- EXERCISE TASK
Omit every picture, and retype the lines that run from the beginning of the data below through the line containing "return (f(r),f(g),f(b),1.0)", inclusive.

- EXCERPTED DATA
--*--
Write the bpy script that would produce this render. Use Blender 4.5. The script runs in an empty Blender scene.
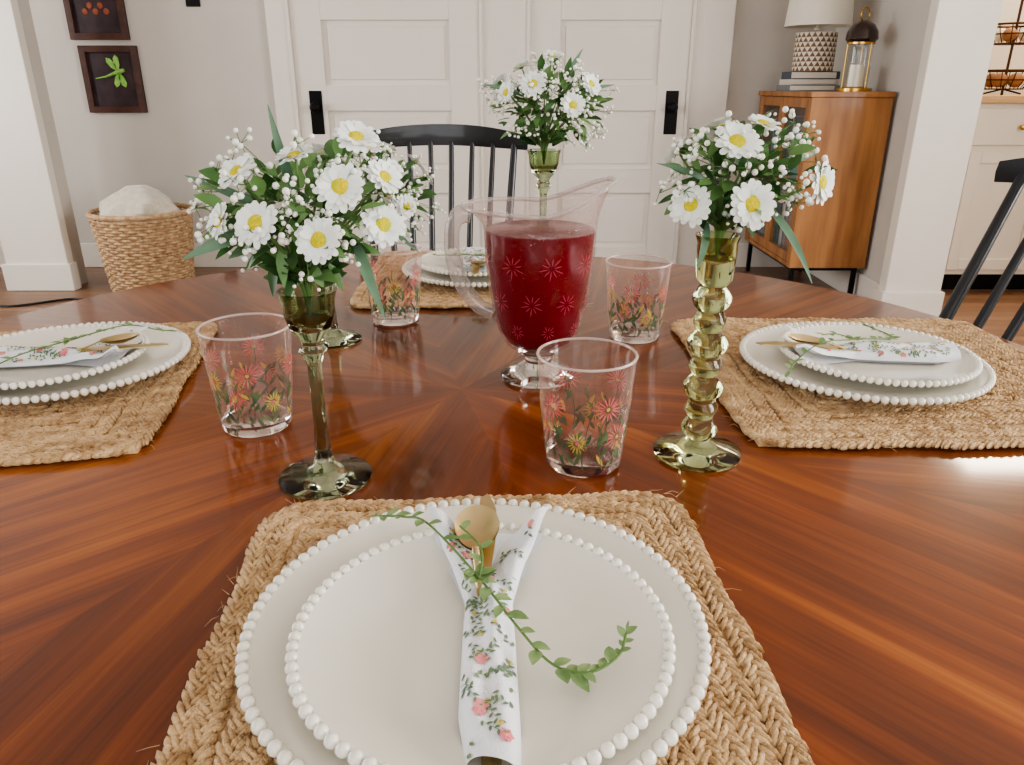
import bpy, bmesh, math, random
from mathutils import Vector, Matrix
pi=math.pi
sc=bpy.context.scene
TZ=0.75

def C(r,g,b):
    def f(x):
        x/=255.0
        return x/12.92 if x<=0.04045 else ((x+0.055)/1.055)**2.4
    return (f(r),f(g),f(b),1.0)

# ---------------------------------------------------------------- materials
def mat(name,col,rough=0.5,metal=0.0,trans=0.0,ior=1.45,coat=0.0,col2=None,nscale=8.0,stretch=(1,1,1),bump=0.0,bscale=None,detail=4.0,spec=None,sheen=0.0,sss=0.0,lo=0.35,hi=0.65):
    m=bpy.data.materials.new(name); m.use_nodes=True
    nt=m.node_tree; b=nt.nodes['Principled BSDF']
    b.inputs['Base Color'].default_value=col
    b.inputs['Roughness'].default_value=rough
    b.inputs['Metallic'].default_value=metal
    b.inputs['Transmission Weight'].default_value=trans
    b.inputs['IOR'].default_value=ior
    b.inputs['Coat Weight'].default_value=coat
    b.inputs['Coat Roughness'].default_value=0.08
    if spec is not None: b.inputs['Specular IOR Level'].default_value=spec
    if sheen: b.inputs['Sheen Weight'].default_value=sheen
    if sss:
        b.inputs['Subsurface Weight'].default_value=sss
        b.inputs['Subsurface Scale'].default_value=0.004
    tc=nt.nodes.new('ShaderNodeTexCoord'); mp=nt.nodes.new('ShaderNodeMapping')
    nt.links.new(tc.outputs['Object'],mp.inputs['Vector'])
    mp.inputs['Scale'].default_value=stretch
    if col2 is not None:
        n=nt.nodes.new('ShaderNodeTexNoise'); n.inputs['Scale'].default_value=nscale; n.inputs['Detail'].default_value=detail
        r=nt.nodes.new('ShaderNodeValToRGB')
        r.color_ramp.elements[0].position=lo; r.color_ramp.elements[0].color=col
        r.color_ramp.elements[1].position=hi; r.color_ramp.elements[1].color=col2
        nt.links.new(mp.outputs[0],n.inputs['Vector']); nt.links.new(n.outputs['Fac'],r.inputs[0]); nt.links.new(r.outputs[0],b.inputs['Base Color'])
    if bump>0:
        n2=nt.nodes.new('ShaderNodeTexNoise'); n2.inputs['Scale'].default_value=bscale or nscale; n2.inputs['Detail'].default_value=3
        bp=nt.nodes.new('ShaderNodeBump'); bp.inputs['Strength'].default_value=bump; bp.inputs['Distance'].default_value=0.002
        nt.links.new(mp.outputs[0],n2.inputs['Vector']); nt.links.new(n2.outputs['Fac'],bp.inputs['Height']); nt.links.new(bp.outputs[0],b.inputs['Normal'])
    return m
def thin(name,tint,body,rough=0.03,frost=0.03,edge=0.25,bump=0.0,bscale=100):
    # thin-walled glass: see-through sheet + Schlick reflection + a little body colour at glancing angles
    m=bpy.data.materials.new(name); m.use_nodes=True; nt=m.node_tree; N=nt.nodes; L=nt.links
    for q in list(N):
        if q.type!='OUTPUT_MATERIAL': N.remove(q)
    out=[q for q in N if q.type=='OUTPUT_MATERIAL'][0]
    tr=N.new('ShaderNodeBsdfTransparent'); tr.inputs[0].default_value=tint
    gl=N.new('ShaderNodeBsdfGlossy'); gl.inputs['Roughness'].default_value=rough
    df=N.new('ShaderNodeBsdfDiffuse'); df.inputs[0].default_value=body
    lw=N.new('ShaderNodeLayerWeight'); lw.inputs[0].default_value=0.5
    def math_(op,a,b_,c=None):
        k=N.new('ShaderNodeMath'); k.operation=op; L.new(a,k.inputs[0]); k.inputs[1].default_value=b_
        if c is not None: k.inputs[2].default_value=c
        return k.outputs[0]
    p5=math_('POWER',lw.outputs['Facing'],5.0); fr=math_('MULTIPLY_ADD',p5,0.75,0.045)
    p3=math_('POWER',lw.outputs['Facing'],3.0); ma=math_('MULTIPLY_ADD',p3,edge,frost)
    m1=N.new('ShaderNodeMixShader'); L.new(ma,m1.inputs[0]); L.new(tr.outputs[0],m1.inputs[1]); L.new(df.outputs[0],m1.inputs[2])
    m2=N.new('ShaderNodeMixShader'); L.new(fr,m2.inputs[0]); L.new(m1.outputs[0],m2.inputs[1]); L.new(gl.outputs[0],m2.inputs[2])
    L.new(m2.outputs[0],out.inputs[0])
    if bump>0:
        tc=N.new('ShaderNodeTexCoord'); n=N.new('ShaderNodeTexNoise'); n.inputs['Scale'].default_value=bscale; bp=N.new('ShaderNodeBump'); bp.inputs['Strength'].default_value=bump; bp.inputs['Distance'].default_value=0.002
        L.new(tc.outputs['Object'],n.inputs['Vector']); L.new(n.outputs['Fac'],bp.inputs['Height'])
        for q in (gl,df,lw): L.new(bp.outputs[0],q.inputs['Normal'])
    return m

M_wall=mat('wall_paint',C(199,193,185),0.8,col2=C(203,197,188),nscale=3,bump=0.1,bscale=60)
M_trim=mat('trim_paint',C(226,220,210),0.45,col2=C(229,223,213),nscale=4)
M_ceil=mat('ceiling_paint',C(228,226,222),0.9)
M_black=mat('black_painted_wood',C(16,18,22),0.35,coat=0.3,col2=C(22,24,28),nscale=20)
M_bmetal=mat('black_metal',C(14,14,15),0.4,metal=0.6)
M_china=mat('glazed_stoneware',C(232,227,213),0.2,coat=0.5,col2=C(235,231,219),nscale=12)
M_jute=mat('jute_fibre',C(160,122,78),0.95,col2=C(216,182,136),nscale=75,bump=1.0,bscale=500,detail=6,sheen=0.2,lo=0.3,hi=0.62)
M_gold=mat('champagne_gold',C(222,202,156),0.38,metal=1.0,col2=C(212,190,142),nscale=30)
M_linen=mat('printed_linen',C(226,228,232),0.85,col2=C(234,235,238),nscale=40,bump=0.3,bscale=900,sheen=0.2)
M_gleaf=mat('print_green',C(92,116,96),0.8,col2=C(116,136,88),nscale=90)
M_gpink=mat('print_pink',C(216,112,124),0.8,col2=C(228,150,150),nscale=90)
M_gyel=mat('print_yellow',C(214,190,96),0.8)
M_sprig=mat('sprig_leaf',C(100,130,80),0.55,col2=C(144,166,112),nscale=60,spec=0.3)
M_petal=mat('daisy_petal',C(242,242,236),0.6,sss=0.2,col2=C(234,236,228),nscale=50)
M_yel=mat('daisy_disc',C(230,204,20),0.7,col2=C(190,194,40),nscale=300,bump=1.0,bscale=600)
M_leafd=mat('dark_leaf',C(44,78,38),0.4,col2=C(72,110,54),nscale=30)
M_leafm=mat('mid_leaf',C(84,122,64),0.5,col2=C(116,150,92),nscale=30)
M_grass=mat('eucalyptus_blade',C(80,112,88),0.5,col2=C(108,140,112),nscale=30)
M_breath=mat('babys_breath',C(240,240,230),0.7)
M_stem=mat('green_stem',C(92,122,66),0.6)
M_olive=mat('olive_glass',C(190,206,172),0.02,trans=1.0,ior=1.35)
M_olive2=mat('pale_green_glass',C(204,216,162),0.03,trans=1.0,ior=1.36)
M_smoke=mat('smoky_green_glass',C(176,186,154),0.02,trans=1.0,ior=1.35)
M_tumb=mat('solid_clear_glass',C(248,244,240),0.01,trans=1.0,ior=1.4)
M_tthin=thin('tumbler_glass',(0.95,0.90,0.89,1),C(236,206,196),0.03,0.03,0.35)
M_trim_g=thin('tumbler_rim',(0.95,0.92,0.91,1),C(236,218,210),0.05,0.35,0.4)
M_pthin=thin('pressed_glass',(0.97,0.90,0.91,1),C(220,190,188),0.05,0.005,0.22,bump=0.3,bscale=140)
M_pupper=thin('frosted_pressed_glass',(0.90,0.84,0.83,1),C(220,196,190),0.12,0.12,0.45,bump=0.9,bscale=160)
M_phand=thin('pressed_glass_handle',(0.90,0.87,0.86,1),C(222,212,206),0.08,0.22,0.50,bump=0.3,bscale=90)
M_juice=mat('red_juice',C(126,6,30),0.15,trans=0.25,ior=1.33,col2=C(108,4,22),nscale=10)
M_etch=mat('etched_star',C(172,62,78),0.35)
M_red=mat('enamel_coral',C(190,84,88),0.45,col2=C(210,116,112),nscale=80)
M_yell=mat('enamel_yellow',C(192,162,78),0.45)
M_dgr=mat('enamel_green',C(62,78,54),0.45,col2=C(100,116,78),nscale=80)
M_honey=mat('honey_oak',C(136,88,48),0.45,coat=0.1,col2=C(176,124,74),nscale=2.2,stretch=(7,7,0.9),detail=5)
M_dark=mat('picture_frame_wood',C(66,40,32),0.4,col2=C(84,52,40),nscale=20)
M_plum=mat('picture_plum',C(46,30,36),0.5,col2=C(66,48,52),nscale=14)
M_dfly=mat('dragonfly_green',C(160,205,110),0.5,col2=C(120,180,80),nscale=40)
M_wick=mat('wicker',C(162,130,96),0.8,col2=C(206,176,138),nscale=40,bump=0.6,bscale=200)
M_fleece=mat('cream_blanket',C(196,188,170),0.95,col2=C(214,206,190),nscale=30,bump=1.0,bscale=90,sheen=0.5)
M_shade=mat('lampshade_linen',C(226,220,206),0.9)
M_tanp=mat('lamp_tan',C(120,92,68),0.6); M_crm=mat('lamp_cream',C(220,212,196),0.6)
M_brass=mat('brass',C(200,160,84),0.25,metal=1.0)
M_clear=thin('clear_glass',(0.96,0.97,0.97,1),C(200,205,205),0.02,0.01,0.15)
M_brn=mat('dark_brown_dome',C(48,28,22),0.25,coat=0.5)
M_wax=mat('candle_wax',C(232,224,204),0.5,sss=0.1)
M_bk=[mat('book_grey',C(120,124,128),0.7),mat('book_ivory',C(206,200,188),0.7),mat('book_slate',C(76,84,92),0.7),mat('book_teal',C(60,128,128),0.7),mat('book_rust',C(150,84,60),0.7)]
M_kcab=mat('kitchen_cabinet_paint',C(226,216,198),0.5,col2=C(230,220,204),nscale=3)
M_ctop=mat('butcher_block',C(190,150,104),0.4,col2=C(206,170,124),nscale=4,stretch=(1,12,12))
M_wire=mat('bronze_wire',C(70,46,30),0.4,metal=0.7)
M_cord=mat('black_cord',C(20,18,18),0.5)

def wood_uv():
    m=bpy.data.materials.new('sunburst_walnut_veneer'); m.use_nodes=True; nt=m.node_tree; L=nt.links; N=nt.nodes
    b=N['Principled BSDF']; uv=N.new('ShaderNodeUVMap'); uv.uv_map='UVMap'
    def mp(s):
        k=N.new('ShaderNodeMapping'); k.inputs['Scale'].default_value=s; L.new(uv.outputs[0],k.inputs['Vector']); return k
    def nz(k,sc_,d,dist=0):
        n=N.new('ShaderNodeTexNoise'); n.inputs['Scale'].default_value=sc_; n.inputs['Detail'].default_value=d; n.inputs['Distortion'].default_value=dist
        L.new(k.outputs[0],n.inputs['Vector']); return n
    a=nz(mp((1.0,6,1)),2.0,3,0.5); f=nz(mp((4,150,1)),2.0,4,0.2); g=nz(mp((1.2,26,1)),2.0,5,0.8)
    r1=N.new('ShaderNodeValToRGB'); e=r1.color_ramp.elements
    e[0].position=0.30; e[0].color=C(76,34,12); e[1].position=0.74; e[1].color=C(176,104,40)
    x=e.new(0.5); x.color=C(122,60,21)
    mix=N.new('ShaderNodeMath'); mix.operation='MULTIPLY_ADD'; mix.inputs[1].default_value=0.6
    L.new(a.outputs['Fac'],mix.inputs[0])
    mu=N.new('ShaderNodeMath'); mu.operation='MULTIPLY'; mu.inputs[1].default_value=0.40; L.new(g.outputs['Fac'],mu.inputs[0]); L.new(mu.outputs[0],mix.inputs[2])
    L.new(mix.outputs[0],r1.inputs[0])
    r2=N.new('ShaderNodeValToRGB'); e2=r2.color_ramp.elements; e2[0].position=0.35; e2[0].color=(0.66,0.58,0.52,1); e2[1].position=0.55; e2[1].color=(1,1,1,1)
    L.new(f.outputs['Fac'],r2.inputs[0])
    mx=N.new('ShaderNodeMix'); mx.data_type='RGBA'; mx.blend_type='MULTIPLY'; mx.inputs[0].default_value=0.5
    L.new(r1.outputs[0],mx.inputs[6]); L.new(r2.outputs[0],mx.inputs[7])
    at=N.new('ShaderNodeAttribute'); at.attribute_name='tone'
    mx2=N.new('ShaderNodeMix'); mx2.data_type='RGBA'; mx2.blend_type='MULTIPLY'; mx2.inputs[0].default_value=1.0
    L.new(mx.outputs[2],mx2.inputs[6]); L.new(at.outputs['Color'],mx2.inputs[7])
    L.new(mx2.outputs[2],b.inputs['Base Color'])
    b.inputs['Roughness'].default_value=0.35; b.inputs['Coat Weight'].default_value=0.75; b.inputs['Coat Roughness'].default_value=0.07
    b.inputs['Specular IOR Level'].default_value=0.1
    return m
M_table=wood_uv()
M_tedge=mat('table_edge_wood',C(96,48,18),0.3,coat=0.4,col2=C(126,66,26),nscale=6,stretch=(1,1,8))

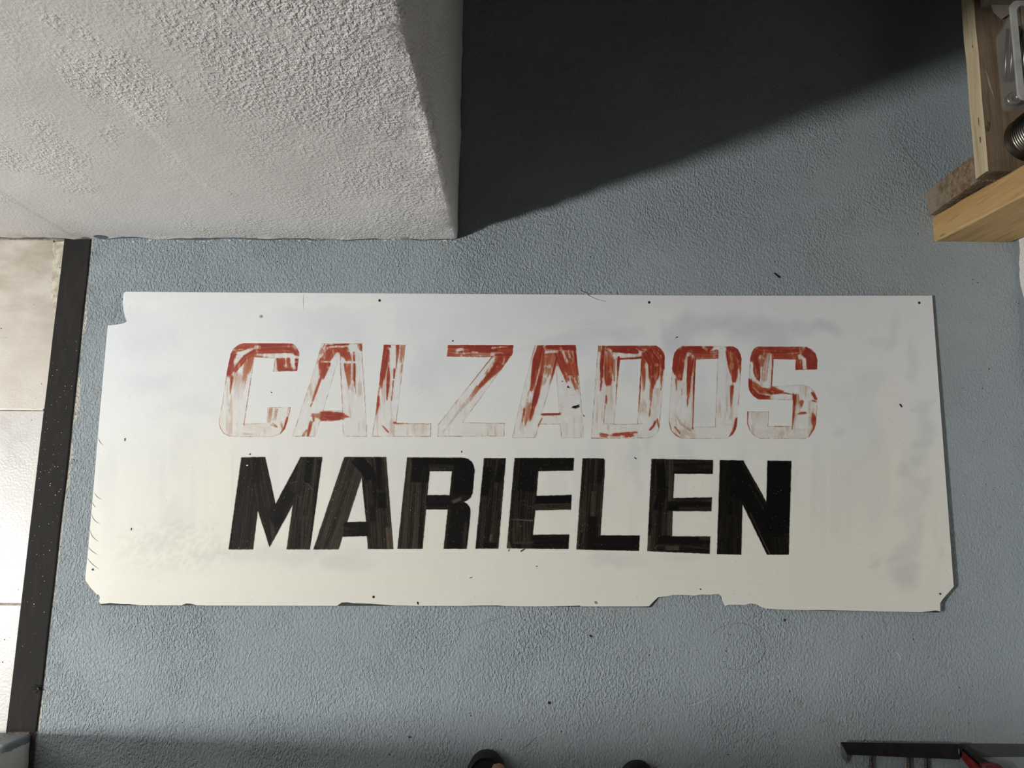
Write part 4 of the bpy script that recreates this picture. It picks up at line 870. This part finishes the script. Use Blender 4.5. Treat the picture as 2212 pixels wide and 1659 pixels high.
--*--
- SOLUTION TO THE PROBLEM
Write the bpy script that would produce this render. Use Blender 4.5. The script runs in an empty Blender scene.
import bpy, bmesh, math, random
from mathutils import Vector, Matrix
pi=math.pi
sc=bpy.context.scene
TZ=0.75

def C(r,g,b):
    def f(x):
        x/=255.0
        return x/12.92 if x<=0.04045 else ((x+0.055)/1.055)**2.4
    return (f(r),f(g),f(b),1.0)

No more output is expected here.